• [Task directions] Set down the material exactly as given, please, from its first line through the line that includes "T('low_shrub', 'dark low".
>> Begin Supplied data
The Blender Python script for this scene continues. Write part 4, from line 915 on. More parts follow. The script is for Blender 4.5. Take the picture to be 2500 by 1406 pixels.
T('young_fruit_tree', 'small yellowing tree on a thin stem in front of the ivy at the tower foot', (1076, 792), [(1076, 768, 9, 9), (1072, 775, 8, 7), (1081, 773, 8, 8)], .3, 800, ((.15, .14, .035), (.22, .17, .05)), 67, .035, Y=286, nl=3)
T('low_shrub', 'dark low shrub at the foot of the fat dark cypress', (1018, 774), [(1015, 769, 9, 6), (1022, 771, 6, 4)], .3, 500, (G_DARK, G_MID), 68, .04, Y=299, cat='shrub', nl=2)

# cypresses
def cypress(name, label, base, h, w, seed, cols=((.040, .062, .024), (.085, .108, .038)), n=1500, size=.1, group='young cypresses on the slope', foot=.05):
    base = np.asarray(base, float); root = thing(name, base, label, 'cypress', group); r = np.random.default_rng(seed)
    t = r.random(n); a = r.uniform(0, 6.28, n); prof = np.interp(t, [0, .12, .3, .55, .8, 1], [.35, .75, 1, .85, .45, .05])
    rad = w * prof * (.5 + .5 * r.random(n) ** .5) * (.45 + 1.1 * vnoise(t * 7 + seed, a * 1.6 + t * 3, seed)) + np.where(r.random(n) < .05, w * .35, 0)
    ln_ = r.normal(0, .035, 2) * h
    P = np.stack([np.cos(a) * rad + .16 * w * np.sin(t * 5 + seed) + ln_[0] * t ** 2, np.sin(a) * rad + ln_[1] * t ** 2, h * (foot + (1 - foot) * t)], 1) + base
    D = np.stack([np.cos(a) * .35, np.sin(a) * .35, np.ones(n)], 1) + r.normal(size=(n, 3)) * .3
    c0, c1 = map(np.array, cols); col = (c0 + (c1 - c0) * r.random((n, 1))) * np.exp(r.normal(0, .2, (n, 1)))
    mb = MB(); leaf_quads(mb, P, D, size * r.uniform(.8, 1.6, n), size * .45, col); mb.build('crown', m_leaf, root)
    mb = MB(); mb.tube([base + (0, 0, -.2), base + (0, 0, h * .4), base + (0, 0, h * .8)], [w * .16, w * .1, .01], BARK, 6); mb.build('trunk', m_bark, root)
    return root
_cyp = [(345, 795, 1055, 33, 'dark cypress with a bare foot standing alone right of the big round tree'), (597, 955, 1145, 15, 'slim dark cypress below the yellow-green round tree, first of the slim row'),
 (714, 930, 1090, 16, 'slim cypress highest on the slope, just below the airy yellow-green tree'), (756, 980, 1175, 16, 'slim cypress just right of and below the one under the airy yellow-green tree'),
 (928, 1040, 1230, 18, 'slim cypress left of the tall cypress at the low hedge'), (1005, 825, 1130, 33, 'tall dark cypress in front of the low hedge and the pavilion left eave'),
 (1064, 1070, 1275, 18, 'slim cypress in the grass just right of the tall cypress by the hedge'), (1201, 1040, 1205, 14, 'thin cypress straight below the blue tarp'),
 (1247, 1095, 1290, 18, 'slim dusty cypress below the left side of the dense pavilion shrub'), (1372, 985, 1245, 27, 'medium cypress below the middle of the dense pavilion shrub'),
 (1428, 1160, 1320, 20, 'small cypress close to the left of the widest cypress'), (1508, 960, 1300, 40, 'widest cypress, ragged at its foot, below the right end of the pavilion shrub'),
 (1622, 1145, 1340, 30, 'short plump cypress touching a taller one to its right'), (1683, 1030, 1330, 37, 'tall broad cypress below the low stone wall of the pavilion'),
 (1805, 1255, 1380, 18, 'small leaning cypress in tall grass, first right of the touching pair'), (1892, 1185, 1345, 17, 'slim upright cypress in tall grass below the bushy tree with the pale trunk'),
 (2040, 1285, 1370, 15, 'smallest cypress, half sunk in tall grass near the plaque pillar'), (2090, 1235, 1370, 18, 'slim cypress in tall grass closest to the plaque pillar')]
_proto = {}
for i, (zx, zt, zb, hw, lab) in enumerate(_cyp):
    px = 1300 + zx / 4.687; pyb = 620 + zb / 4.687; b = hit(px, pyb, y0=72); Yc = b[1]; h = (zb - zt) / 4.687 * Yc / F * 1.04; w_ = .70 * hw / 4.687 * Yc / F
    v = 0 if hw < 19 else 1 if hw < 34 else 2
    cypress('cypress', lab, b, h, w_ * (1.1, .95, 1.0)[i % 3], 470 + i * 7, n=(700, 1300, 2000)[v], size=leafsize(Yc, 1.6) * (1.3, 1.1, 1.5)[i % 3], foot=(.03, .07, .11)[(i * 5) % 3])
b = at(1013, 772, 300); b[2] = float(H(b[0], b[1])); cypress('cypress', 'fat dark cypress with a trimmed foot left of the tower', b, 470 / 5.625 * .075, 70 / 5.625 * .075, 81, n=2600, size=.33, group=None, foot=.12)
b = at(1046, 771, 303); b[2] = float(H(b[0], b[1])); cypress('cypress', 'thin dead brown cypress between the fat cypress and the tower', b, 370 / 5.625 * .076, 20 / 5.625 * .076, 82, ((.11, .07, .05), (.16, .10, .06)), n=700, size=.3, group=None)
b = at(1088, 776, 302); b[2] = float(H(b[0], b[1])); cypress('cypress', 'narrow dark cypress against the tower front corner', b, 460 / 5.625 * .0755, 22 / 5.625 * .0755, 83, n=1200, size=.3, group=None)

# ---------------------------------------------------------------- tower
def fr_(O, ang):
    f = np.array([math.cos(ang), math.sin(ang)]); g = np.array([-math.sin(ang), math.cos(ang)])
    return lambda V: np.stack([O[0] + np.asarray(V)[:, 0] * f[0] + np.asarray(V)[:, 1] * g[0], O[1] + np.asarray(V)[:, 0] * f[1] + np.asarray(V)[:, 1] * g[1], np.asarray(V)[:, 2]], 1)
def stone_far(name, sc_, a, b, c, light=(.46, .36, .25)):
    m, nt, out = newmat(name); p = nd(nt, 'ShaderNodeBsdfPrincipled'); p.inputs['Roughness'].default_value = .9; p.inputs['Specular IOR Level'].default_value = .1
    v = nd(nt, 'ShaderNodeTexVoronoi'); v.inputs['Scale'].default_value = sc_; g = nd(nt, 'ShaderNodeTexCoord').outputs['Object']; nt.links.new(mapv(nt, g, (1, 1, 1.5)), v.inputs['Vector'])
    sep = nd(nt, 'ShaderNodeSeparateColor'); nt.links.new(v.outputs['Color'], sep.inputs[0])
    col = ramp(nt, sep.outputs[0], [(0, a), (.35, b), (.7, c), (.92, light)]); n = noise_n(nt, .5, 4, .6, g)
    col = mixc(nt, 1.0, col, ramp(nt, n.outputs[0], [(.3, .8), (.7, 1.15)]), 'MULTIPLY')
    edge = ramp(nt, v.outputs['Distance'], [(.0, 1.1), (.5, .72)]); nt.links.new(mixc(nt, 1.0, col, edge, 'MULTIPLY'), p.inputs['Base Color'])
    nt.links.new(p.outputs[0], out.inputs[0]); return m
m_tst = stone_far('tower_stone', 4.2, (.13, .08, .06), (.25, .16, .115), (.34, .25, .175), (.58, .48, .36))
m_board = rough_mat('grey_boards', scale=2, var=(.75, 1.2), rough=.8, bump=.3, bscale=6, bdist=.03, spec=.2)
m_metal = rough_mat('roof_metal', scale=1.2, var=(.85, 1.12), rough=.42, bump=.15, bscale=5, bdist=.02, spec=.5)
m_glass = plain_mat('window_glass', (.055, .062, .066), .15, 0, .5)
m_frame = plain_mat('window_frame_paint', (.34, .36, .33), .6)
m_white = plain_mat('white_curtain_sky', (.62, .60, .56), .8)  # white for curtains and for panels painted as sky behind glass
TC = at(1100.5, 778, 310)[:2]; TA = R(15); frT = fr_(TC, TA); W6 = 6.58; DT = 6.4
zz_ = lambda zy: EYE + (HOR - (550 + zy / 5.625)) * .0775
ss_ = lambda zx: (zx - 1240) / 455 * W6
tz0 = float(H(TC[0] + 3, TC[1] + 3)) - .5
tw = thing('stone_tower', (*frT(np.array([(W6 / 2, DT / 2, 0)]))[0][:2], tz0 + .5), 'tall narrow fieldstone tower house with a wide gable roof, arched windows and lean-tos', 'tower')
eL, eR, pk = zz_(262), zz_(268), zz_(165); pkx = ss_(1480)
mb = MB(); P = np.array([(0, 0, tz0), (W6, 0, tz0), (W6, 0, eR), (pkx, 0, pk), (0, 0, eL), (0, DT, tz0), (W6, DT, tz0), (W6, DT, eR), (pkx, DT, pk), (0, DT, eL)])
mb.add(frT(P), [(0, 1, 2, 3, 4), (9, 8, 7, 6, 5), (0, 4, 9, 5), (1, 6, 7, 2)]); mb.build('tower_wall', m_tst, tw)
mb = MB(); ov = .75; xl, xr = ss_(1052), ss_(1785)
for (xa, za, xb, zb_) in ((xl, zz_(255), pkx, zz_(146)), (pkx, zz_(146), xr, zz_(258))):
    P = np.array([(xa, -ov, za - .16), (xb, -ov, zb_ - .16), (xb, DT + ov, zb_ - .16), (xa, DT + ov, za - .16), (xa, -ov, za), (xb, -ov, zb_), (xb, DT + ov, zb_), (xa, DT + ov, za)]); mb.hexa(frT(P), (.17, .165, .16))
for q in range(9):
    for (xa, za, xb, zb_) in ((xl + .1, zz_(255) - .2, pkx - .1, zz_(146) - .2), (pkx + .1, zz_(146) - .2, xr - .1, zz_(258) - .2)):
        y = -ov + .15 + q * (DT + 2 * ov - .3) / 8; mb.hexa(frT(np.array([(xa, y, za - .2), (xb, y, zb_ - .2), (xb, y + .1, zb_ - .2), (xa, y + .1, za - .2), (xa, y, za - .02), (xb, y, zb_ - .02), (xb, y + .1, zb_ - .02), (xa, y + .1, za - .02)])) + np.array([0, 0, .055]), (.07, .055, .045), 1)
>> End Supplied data
• [Response for this exercise]
The Blender Python script for this scene continues. Write part 4, from line 915 on. More parts follow. The script is for Blender 4.5. Take the picture to be 2500 by 1406 pixels.
T('young_fruit_tree', 'small yellowing tree on a thin stem in front of the ivy at the tower foot', (1076, 792), [(1076, 768, 9, 9), (1072, 775, 8, 7), (1081, 773, 8, 8)], .3, 800, ((.15, .14, .035), (.22, .17, .05)), 67, .035, Y=286, nl=3)
T('low_shrub', 'dark low shrub at the foot of the fat dark cypress', (1018, 774), [(1015, 769, 9, 6), (1022, 771, 6, 4)], .3, 500, (G_DARK, G_MID), 68, .04, Y=299, cat='shrub', nl=2)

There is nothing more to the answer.